House of pain

30 September 2014 By John Foley

China is rare in many ways, but its housing market is just as dependent on psychology as everywhere else. After years of gains, prices are now falling in most Chinese major cities.  When negative thinking sets in, it’s hard to escape the pessimism spiral.

House prices can be notoriously volatile. In OECD countries between 1970 and 1995, a 40 percent price gain over six years was typically followed by at 25 percent decline over the subsequent five. Later studies show a bank crisis makes the correction deeper and longer. China looks due a correction. Average house prices in 40 big cities, according to data from the China Index Academy, have now risen 49 percent in 5 years.

The good news is that the boom has not been fuelled by leverage. The 5.1 trillion yuan ($838 billion) of new housing loans extended since 2010 is just 20 percent of the value of houses bought during that time, government data shows. That reduces the risk of households being forced to sell, or getting trapped in negative equity.

Nevertheless, falling prices undermine people’s perception of their wealth, and therefore their propensity to consume. Less housebuilding hits demand for materials and labour. Contentment, consumption and activity are crucial to China’s mission of keeping society stable, so can-do politicians and developers are now mooting ideas to coax buyers back to the market.

There are three tactics. One is to cut the red tape that makes it difficult for buyers to snap up houses. Wuhan and Fuzhou last week joined the cities removing restrictions on purchases, such as quotas for certain kinds of buyers. But that’s not necessarily a big bang. Many buyers have already bought elsewhere. If prices are falling, they may still decide to wait.

The second strategy is to cut mortgage rates, or allow borrowers to take out bigger loans. New rules from the People’s Bank of China on Sept. 30 would allow banks to lend 30 percent below the benchmark rate, and let buyers who have paid off their first home loan buy a second property with as little as 30 percent downpayment. But all that may create only a small adjustment in behaviour.

Unlucky numbers

Imagine a buyer who sees a house as a purely financial investment, as many do. With the interest rate on bank savings capped at around 3 percent, speculating on property has been an attractive alternative.

But the economics are getting more unattractive. Typical investors can already get 6 percent a year from buying deposit-like wealth management products. The stock market, in a good year, could return even more. That increases the opportunity cost of investing in housing.

If a homebuyer expected the return on their home equity to match what they can get from wealth products over five years, they would need to believe their house could rise in value by 34 percent in nominal terms, after factoring in compound interest. Beyond Beijing and Shanghai, few cities have that potential.

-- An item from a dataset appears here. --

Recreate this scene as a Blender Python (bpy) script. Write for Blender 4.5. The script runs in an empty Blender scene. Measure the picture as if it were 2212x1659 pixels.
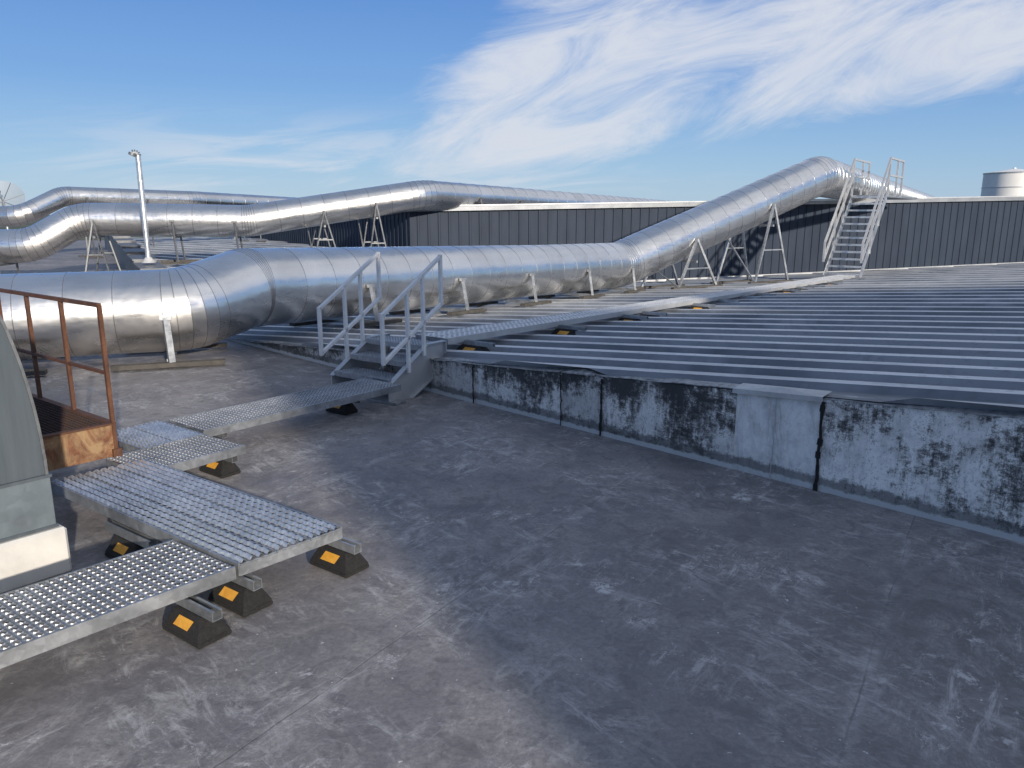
import bpy, bmesh, math, random
from mathutils import Vector, Matrix
random.seed(7)
S=bpy.context.scene
S.view_settings.view_transform='Standard'; S.view_settings.look='None'; S.view_settings.exposure=0
COL=S.collection
V=Vector
# ------------------------------------------------------------------ materials
def newmat(name):
    m=bpy.data.materials.new(name); m.use_nodes=True
    nt=m.node_tree; nt.nodes.clear()
    o=nt.nodes.new('ShaderNodeOutputMaterial'); b=nt.nodes.new('ShaderNodeBsdfPrincipled')
    nt.links.new(b.outputs[0],o.inputs[0]); return m,nt,b
class N:
    def __init__(s,nt): s.nt=nt
    def n(s,t,**k):
        x=s.nt.nodes.new(t)
        for a,b in k.items(): setattr(x,a,b)
        return x
    def l(s,a,b): s.nt.links.new(a,b)
    def coord(s,scale=(1,1,1),rot=(0,0,0),loc=(0,0,0)):
        g=s.n('ShaderNodeNewGeometry'); m=s.n('ShaderNodeMapping')
        m.inputs['Scale'].default_value=scale; m.inputs['Rotation'].default_value=rot; m.inputs['Location'].default_value=loc
        s.l(g.outputs['Position'],m.inputs[0]); return m.outputs[0]
    def rcoord(s,rot,scale=(1,1,1)):
        a=s.coord((1,1,1),rot); m=s.n('ShaderNodeMapping'); m.inputs['Scale'].default_value=scale
        s.l(a,m.inputs[0]); return m.outputs[0]
    def noise(s,v,scale,detail=6,rough=.6,dist=0):
        x=s.n('ShaderNodeTexNoise'); x.inputs['Scale'].default_value=scale; x.inputs['Detail'].default_value=detail
        x.inputs['Roughness'].default_value=rough; x.inputs['Distortion'].default_value=dist
        if v is not None: s.l(v,x.inputs['Vector'])
        return x.outputs[0]
    def ramp(s,f,stops):
        x=s.n('ShaderNodeValToRGB'); e=x.color_ramp.elements
        while len(e)<len(stops): e.new(.5)
        for i,(p,c) in enumerate(stops):
            e[i].position=p
            e[i].color=(c,c,c,1) if not isinstance(c,tuple) else (*c,1)
        s.l(f,x.inputs[0]); return x.outputs[0]
    def mix(s,f,a,b,mode='MIX'):
        x=s.n('ShaderNodeMix',data_type='RGBA',blend_type=mode)
        for sock,val in ((x.inputs[0],f),(x.inputs[6],a),(x.inputs[7],b)):
            if isinstance(val,bpy.types.NodeSocket): s.l(val,sock)
            elif isinstance(val,tuple): sock.default_value=(*val,1)
            else: sock.default_value=val
        return x.outputs[2]
    def math(s,op,a,b=None,c=None):
        x=s.n('ShaderNodeMath',operation=op)
        for i,val in enumerate((a,b,c)):
            if val is None: continue
            if isinstance(val,bpy.types.NodeSocket): s.l(val,x.inputs[i])
            else: x.inputs[i].default_value=val
        return x.outputs[0]
    def sstep(s,f,a,b):
        x=s.n('ShaderNodeMapRange',interpolation_type='SMOOTHSTEP')
        x.inputs[1].default_value=a; x.inputs[2].default_value=b
        s.l(f,x.inputs[0]); return x.outputs[0]
    def bump(s,h,st,dist,b):
        x=s.n('ShaderNodeBump'); x.inputs['Strength'].default_value=st; x.inputs['Distance'].default_value=dist
        s.l(h,x.inputs['Height']); s.l(x.outputs[0],b.inputs['Normal'])
def setv(b,met=0,rough=.5):
    b.inputs['Metallic'].default_value=met; b.inputs['Roughness'].default_value=rough

def mat_duct():
    m,nt,b=newmat('duct_jacket_metal'); k=N(nt)
    a=k.n('ShaderNodeAttribute',attribute_name='tone')
    n1=k.noise(k.coord(),2.2,3,.6,.4)
    base=k.ramp(n1,[(.3,(.74,.725,.70)),(.7,(.86,.84,.81))])
    c=k.mix(1,base,a.outputs['Color'],'MULTIPLY'); k.l(c,b.inputs['Base Color'])
    r=k.ramp(k.noise(k.coord((1,1,6)),3,4,.65),[(.3,.25),(.75,.36)]); k.l(r,b.inputs['Roughness'])
    b.inputs['Metallic'].default_value=1
    k.bump(k.noise(k.coord(),1.7,3,.55),.32,.05,b); return m
def mat_galv(name,col=(.46,.48,.50),rough=.42,met=.75,spangle=38,weather=.3,var=.15):
    m,nt,b=newmat(name); k=N(nt)
    v=k.n('ShaderNodeTexVoronoi'); v.inputs['Scale'].default_value=spangle; k.l(k.coord(),v.inputs['Vector'])
    bw=k.n('ShaderNodeSeparateColor'); k.l(v.outputs['Color'],bw.inputs[0])
    f=k.ramp(bw.outputs[0],[(0,1-var),(1,1+var*.7)])
    nn=k.noise(k.coord(),4,5,.7)
    n1=k.ramp(nn,[(.35,1-weather),(.7,1.1)])
    c=k.mix(1,k.mix(1,col,f,'MULTIPLY'),n1,'MULTIPLY'); k.l(c,b.inputs['Base Color'])
    setv(b,met,rough)
    r=k.ramp(nn,[(.3,rough-.08),(.7,rough+.14)]); k.l(r,b.inputs['Roughness'])
    return m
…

Making mortgages more freely available, or increasing the permitted loan-to-value, doesn’t make the investment any more attractive. A house would still have to increase in value enough to justify the cost of mortgage payments, which are currently around 6.6 percent a year. For a house that is 30 percent mortgaged, halving the borrowing cost only reduces the required valuation gain from 34 percent to 29 percent.

Buyers may not always be that analytical, but the unattractive reality is dawning on them already, which is why sales volumes have collapsed. Some sellers will eventually cut their losses as prices slide, causing others to follow. Developers will fail, reinforcing the sector’s bad aura. Even those who don’t sell face the psychological effect of buying a lemon.

 Going off-plan

That leaves the third tactic: giving away free stuff. Some developments now dangle access to a hukou, the precious registration that grants access to local government services. More mundane freebies include language classes, wedding car rental and extra balconies.

Next could be direct government subsidies to buyers, to increase affordability without apparently lowering prices. It may be a drop in the bucket though – the average 70 square metre house in one of China’s biggest cities already costs 20 years of disposable income.

Meanwhile the government can paper over the most visible signs that might spook buyers, as it is doing now. That includes bailing out developers, especially when there is a risk that they might abscond with investors’ funds, as has happened in the small city of Handan.

What politicians can’t hide is visible overbuilding – a problem almost everywhere, and something that can quickly weigh on buyers’ psychology. Some cities are building over a decade’s worth of supply. Taking a wrecking ball to all that unwanted housing may be too much to ask, but that makes a demolition of prices all the more likely.

 

This article was updated on Oct. 1 to include new central bank rules.